Treasury yields are a shade higher: Yesterday’s rebound helped the USD to find a degree of support but the move is consolidating today. If yields continue to climb back higher this would be risk-negative and USD positive.

Fed’s Kashkari will not be “over-persuaded”: Neel Kashkari used to be the most dovish member on the committee until this year but is probably a decent gauge of where the Fed sits now. He said that “we cannot be over-persuaded by one month’s data”. He wants to “stay at it” until inflation has stopped climbing. 

UK Retail Sales hold up well in October: A rare positive for UK data. Retail Sales (ex-fuel) have increased by +0.3% in October (+0.6% forecast). However, despite this, YoY growth is still -6.9% (down from 6.1% in September).  

Japan’s core CPI is likely to slow in 2023: According to Reuters, the Bank of Japan’s Kuroda has said that core inflation will likely slow next year. This will maintain the easy monetary policy stance of the BoJ.

Cryptocurrencies build some stability: Crypto looked to build some support yesterday and this has continued this morning. Bitcoin is +0.2% at just a shade above $16700 with Ethereum +0.5% at $1210. 

Economic Data:

  • US Existing Home Sales (at 15:00 GMT) Existing sales are expected to decline by -7% in October to 4.38m (from 4.71m in September)

Major markets outlook

Broad outlook: There is a mixed to marginally risk positive bias this morning. 

Forex: USD is giving back some of yesterday’s recovery. NZD and to a lesser extent GBP and AUD are the outperformers.

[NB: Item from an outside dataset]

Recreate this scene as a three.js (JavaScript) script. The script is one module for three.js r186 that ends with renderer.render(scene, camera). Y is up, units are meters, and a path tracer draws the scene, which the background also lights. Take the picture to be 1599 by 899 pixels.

  • EUR/USD has spent the past few days in choppy swings around the resistance at 1.035/1.0370 from the August highs. The last two days have been entirely within the high/low range of Tuesday’s session. Subsequently, the moves lack conviction and come with uncertainty. The RSI momentum is edging lower from 70 and the concern remains that the recovery is looking tired. Initial support is 1.0270/1.0305 and a breach would induce a retreat towards 1.0100/1.0200 support area. Above 1.0480 would open moves towards 1.0600 the June resistance. 
  • GBP/USD is consolidating still around the top of a six-week uptrend channel. However, the move is looking a little more tentative of late. Technically the move looks positive but an unwinding back towards the 1.1500/1.1645 support area cannot be ruled out. Reaction around there would then be crucial. Initial resistance is 1.1955/1.2030.
  • AUD/USD has been easing back slightly in the last couple of sessions. This has left resistance at 0.6797 which also has formed a big downtrend dating back to April. A close back under 0.6670 support would open for a retreat back towards the neckline of the base pattern at 0.6550. With the RSI still well above 50, weakness still looks to be a chance to buy.

Commodities: Precious metals are looking increasingly set up for a near-term pullback. Oil is looking increasingly corrective.

  • Gold has posted a rebound high at $1786 and is starting to look set for an unwind of the bull run. This comes as the RSI has started to unwind from 70. Reaction to initial support at $1753 will gauge whether a near-term correction sets in potentially back towards $1730/$1735 old breakout support. Above $1786 the next resistance is the $1808 August high. The big base pattern continues to imply a target of $1855 in the coming weeks. 
  • Silver is seriously testing the bottom of the band of support from the old resistance between $20.85/$21.23. A close under $20.85 would open a deeper correction potentially back towards the support band around $20.00. The RSI momentum has been strong but is now unwinding and could move back towards the 50 area. Initial resistance is $21.25/$21.35 with $22.24 now key.
  • Brent Crude oil has seen another intraday rally fall over and has started to form a new trend of lower highs and lower lows in the past two weeks. A decisive move below $93.00 has also arguably completed a small top pattern that implies c. $86.00. The next test is support at $89.20 but the RSI is already leading the move lower. Initial resistance is $93.00/$94.00.

Indices: Wall Street is drifting back towards a test of breakout support. European markets are still holding up well.

  • S&P 500 futures have left a rebound high at 4050 and have started to drift lower. Two mild negative closes have seen an unwind back into the support band between 3883/3935 which was the previous breakout. This looks to be an unwind of more positive medium-term momentum now and within a five-week uptrend. However, reaction to this breakout support band will be key.
  • German DAX continues to hold up very well in the recent consolidation. The recovery has stalled but the buyers continue to fight back against any near-term corrective forces. This is despite the RSI still hovering above 70. The support around 14125 (this week’s low) is key near term and is protecting an unwind potentially back towards the 13970 breakout. The recent resistance at 14447 is holding back a test of the June high of 14708.

  • FTSE 100 has been choppy too but is also holding up well. Pressure on the five-week uptrend has encouraged buyers back in again. However, the market is still in consolidation under 7442. Despite this, yesterday’s positive close and an early move higher today lean towards a test of the 7442 resistance. A breakout would open 7516 and possibly 7578.  A close below 7304 opens the next support at 7228/7250.